-- BEGIN INFORMATION SHOWN --

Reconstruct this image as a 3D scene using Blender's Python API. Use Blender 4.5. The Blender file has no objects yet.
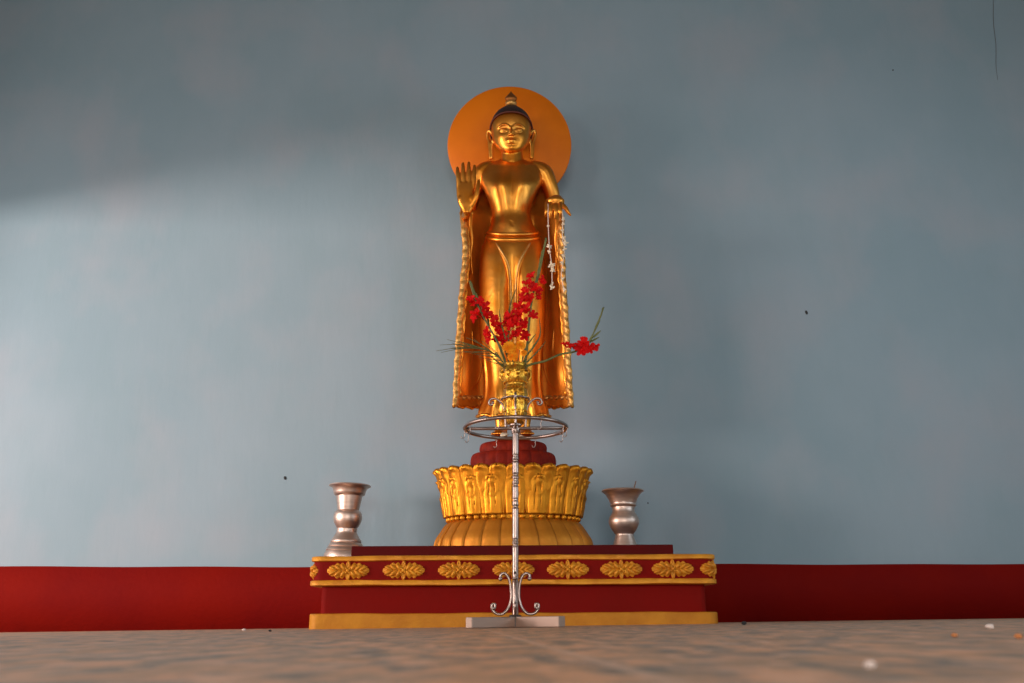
import bpy, bmesh, math, random
from mathutils import Vector, Matrix, Quaternion
from math import sin, cos, pi, radians, sqrt, exp, atan2
random.seed(7)
C = bpy.context.scene.collection

# ------------------------------------------------------------------ camera
F = 880.0
CAM = Vector((0, 0, 0.028))
PITCH = radians(17.57)
ROLL = 0.0055
_f = Vector((0, cos(PITCH), sin(PITCH))); _u = Vector((0, -sin(PITCH), cos(PITCH))); _r = Vector((1, 0, 0))
RT = _r*cos(ROLL) - _u*sin(ROLL)
UP = _r*sin(ROLL) + _u*cos(ROLL)
cd = bpy.data.cameras.new('camera'); cam = bpy.data.objects.new('camera', cd); C.objects.link(cam)
cam.matrix_world = Matrix(((RT.x, UP.x, -_f.x, CAM.x), (RT.y, UP.y, -_f.y, CAM.y), (RT.z, UP.z, -_f.z, CAM.z), (0, 0, 0, 1)))
cd.sensor_width = 36; cd.lens = F/1024*36; cd.clip_start = 0.02
cd.dof.use_dof = True; cd.dof.focus_distance = 4.7; cd.dof.aperture_fstop = 6.3
bpy.context.scene.camera = cam

def at(px, py, Y):
    """point of the plane y = Y that the photo shows at (px, py)"""
    d = _f + RT*((px-512)/F) + UP*((341.5-py)/F)
    return CAM + d*(Y/d.y)

SY = 4.80                         # statue axis
def P(px, py, dy=0.0): return at(px, py, SY+dy)
U = 0.00585                       # metres per pixel at the statue
def floorz(x): return 0.008*x

# ------------------------------------------------------------------ mesh helpers
class MB:
    def __init__(s): s.v = []; s.f = []
    def add(s, vs, fs):
        o = len(s.v); s.v += [Vector(v) for v in vs]; s.f += [tuple(i+o for i in f) for f in fs]; return s
    def grid(s, rows, closed=False, cap=False):
        n = len(rows[0]); vs = [p for r in rows for p in r]; fs = []
        for i in range(len(rows)-1):
            for j in range(n if closed else n-1):
                k = (j+1) % n
                fs.append((i*n+j, i*n+k, (i+1)*n+k, (i+1)*n+j))
        if cap:
            fs.append(tuple(range(n))[::-1]); fs.append(tuple((len(rows)-1)*n+j for j in range(n)))
        return s.add(vs, fs)
    def box(s, a, b):
        x0, y0, z0 = a; x1, y1, z1 = b
        return s.add([(x0,y0,z0),(x1,y0,z0),(x1,y1,z0),(x0,y1,z0),(x0,y0,z1),(x1,y0,z1),(x1,y1,z1),(x0,y1,z1)],
                     [(3,2,1,0),(4,5,6,7),(0,1,5,4),(1,2,6,5),(2,3,7,6),(3,0,4,7)])
    def lathe(s, prof, c=(0,0,0), n=48, mod=None):
        c = Vector(c); rows = []
        for r, z in prof:
            rows.append([c+Vector((r*cos(2*pi*j/n)*(mod(2*pi*j/n, z) if mod else 1), r*sin(2*pi*j/n)*(mod(2*pi*j/n, z) if mod else 1), z)) for j in range(n)])
        return s.grid(rows, True, True)
    def tube(s, pts, rad, n=10, closed=False, flat=1.0):
        pts = [Vector(p) for p in pts]; m = len(pts)
        if not hasattr(rad, '__len__'): rad = [rad]*m
        T = []
        for i in range(m):
            a = pts[(i-1) % m] if closed else pts[max(i-1, 0)]; b = pts[(i+1) % m] if closed else pts[min(i+1, m-1)]
            t = b-a; T.append(t.normalized() if t.length > 1e-9 else Vector((0,0,1)))
        ref = Vector((0,0,1)) if abs(T[0].z) < .9 else Vector((0,1,0))
        nn = (ref - T[0]*ref.dot(T[0])).normalized(); rows = []
        for i in range(m):
            if i: nn = (T[i-1].rotation_difference(T[i]) @ nn); nn = (nn - T[i]*nn.dot(T[i])).normalized()
            bb = T[i].cross(nn)
            rows.append([pts[i] + (nn*cos(2*pi*j/n)*flat + bb*sin(2*pi*j/n))*rad[i] for j in range(n)])
        if closed: rows.append(rows[0]); return s.grid(rows, True)
        return s.grid(rows, True, True)
    def ball(s, c, r, n=16, m=24, rot=None):
        c = Vector(c)
        if not hasattr(r, '__len__'): r = (r, r, r)
        rows = []
        for i in range(1, n):
            a = pi*i/n
            rw = []
            for j in range(m):
                b = 2*pi*j/m; v = Vector((r[0]*sin(a)*cos(b), r[1]*sin(a)*sin(b), -r[2]*cos(a)))
                rw.append(c + (rot @ v if rot else v))
            rows.append(rw)
        return s.grid(rows, True, True)
    def capsule(s, pts, rad, n=14, steps=6):
        """smooth tapered limb through points, round ends"""
        pts = [Vector(p) for p in pts]
        q, r = crv(pts, rad, steps)
        s.tube(q, r, n)
        s.ball(q[0], r[0]*1.0, 8, n); s.ball(q[-1], r[-1]*1.0, 8, n)
        return s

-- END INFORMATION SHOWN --

- REQUIREMENT
Repeat the data exactly, without the pictures.

- RESULT
Reconstruct this image as a 3D scene using Blender's Python API. Use Blender 4.5. The Blender file has no objects yet.
import bpy, bmesh, math, random
from mathutils import Vector, Matrix, Quaternion
from math import sin, cos, pi, radians, sqrt, exp, atan2
random.seed(7)
C = bpy.context.scene.collection

# ------------------------------------------------------------------ camera
F = 880.0
CAM = Vector((0, 0, 0.028))
PITCH = radians(17.57)
ROLL = 0.0055
_f = Vector((0, cos(PITCH), sin(PITCH))); _u = Vector((0, -sin(PITCH), cos(PITCH))); _r = Vector((1, 0, 0))
RT = _r*cos(ROLL) - _u*sin(ROLL)
UP = _r*sin(ROLL) + _u*cos(ROLL)
cd = bpy.data.cameras.new('camera'); cam = bpy.data.objects.new('camera', cd); C.objects.link(cam)
cam.matrix_world = Matrix(((RT.x, UP.x, -_f.x, CAM.x), (RT.y, UP.y, -_f.y, CAM.y), (RT.z, UP.z, -_f.z, CAM.z), (0, 0, 0, 1)))
cd.sensor_width = 36; cd.lens = F/1024*36; cd.clip_start = 0.02
cd.dof.use_dof = True; cd.dof.focus_distance = 4.7; cd.dof.aperture_fstop = 6.3
bpy.context.scene.camera = cam

def at(px, py, Y):
    """point of the plane y = Y that the photo shows at (px, py)"""
    d = _f + RT*((px-512)/F) + UP*((341.5-py)/F)
    return CAM + d*(Y/d.y)

SY = 4.80                         # statue axis
def P(px, py, dy=0.0): return at(px, py, SY+dy)
U = 0.00585                       # metres per pixel at the statue
def floorz(x): return 0.008*x

# ------------------------------------------------------------------ mesh helpers
class MB:
    def __init__(s): s.v = []; s.f = []
    def add(s, vs, fs):
        o = len(s.v); s.v += [Vector(v) for v in vs]; s.f += [tuple(i+o for i in f) for f in fs]; return s
    def grid(s, rows, closed=False, cap=False):
        n = len(rows[0]); vs = [p for r in rows for p in r]; fs = []
        for i in range(len(rows)-1):
            for j in range(n if closed else n-1):
                k = (j+1) % n
                fs.append((i*n+j, i*n+k, (i+1)*n+k, (i+1)*n+j))
        if cap:
            fs.append(tuple(range(n))[::-1]); fs.append(tuple((len(rows)-1)*n+j for j in range(n)))
        return s.add(vs, fs)
    def box(s, a, b):
        x0, y0, z0 = a; x1, y1, z1 = b
        return s.add([(x0,y0,z0),(x1,y0,z0),(x1,y1,z0),(x0,y1,z0),(x0,y0,z1),(x1,y0,z1),(x1,y1,z1),(x0,y1,z1)],
                     [(3,2,1,0),(4,5,6,7),(0,1,5,4),(1,2,6,5),(2,3,7,6),(3,0,4,7)])
    def lathe(s, prof, c=(0,0,0), n=48, mod=None):
        c = Vector(c); rows = []
        for r, z in prof:
            rows.append([c+Vector((r*cos(2*pi*j/n)*(mod(2*pi*j/n, z) if mod else 1), r*sin(2*pi*j/n)*(mod(2*pi*j/n, z) if mod else 1), z)) for j in range(n)])
        return s.grid(rows, True, True)
    def tube(s, pts, rad, n=10, closed=False, flat=1.0):
        pts = [Vector(p) for p in pts]; m = len(pts)
        if not hasattr(rad, '__len__'): rad = [rad]*m
        T = []
        for i in range(m):
            a = pts[(i-1) % m] if closed else pts[max(i-1, 0)]; b = pts[(i+1) % m] if closed else pts[min(i+1, m-1)]
            t = b-a; T.append(t.normalized() if t.length > 1e-9 else Vector((0,0,1)))
        ref = Vector((0,0,1)) if abs(T[0].z) < .9 else Vector((0,1,0))
        nn = (ref - T[0]*ref.dot(T[0])).normalized(); rows = []
        for i in range(m):
            if i: nn = (T[i-1].rotation_difference(T[i]) @ nn); nn = (nn - T[i]*nn.dot(T[i])).normalized()
            bb = T[i].cross(nn)
            rows.append([pts[i] + (nn*cos(2*pi*j/n)*flat + bb*sin(2*pi*j/n))*rad[i] for j in range(n)])
        if closed: rows.append(rows[0]); return s.grid(rows, True)
        return s.grid(rows, True, True)
    def ball(s, c, r, n=16, m=24, rot=None):
        c = Vector(c)
        if not hasattr(r, '__len__'): r = (r, r, r)
        rows = []
        for i in range(1, n):
            a = pi*i/n
            rw = []
            for j in range(m):
                b = 2*pi*j/m; v = Vector((r[0]*sin(a)*cos(b), r[1]*sin(a)*sin(b), -r[2]*cos(a)))
                rw.append(c + (rot @ v if rot else v))
            rows.append(rw)
        return s.grid(rows, True, True)
    def capsule(s, pts, rad, n=14, steps=6):
        """smooth tapered limb through points, round ends"""
        pts = [Vector(p) for p in pts]
        q, r = crv(pts, rad, steps)
        s.tube(q, r, n)
        s.ball(q[0], r[0]*1.0, 8, n); s.ball(q[-1], r[-1]*1.0, 8, n)
        return s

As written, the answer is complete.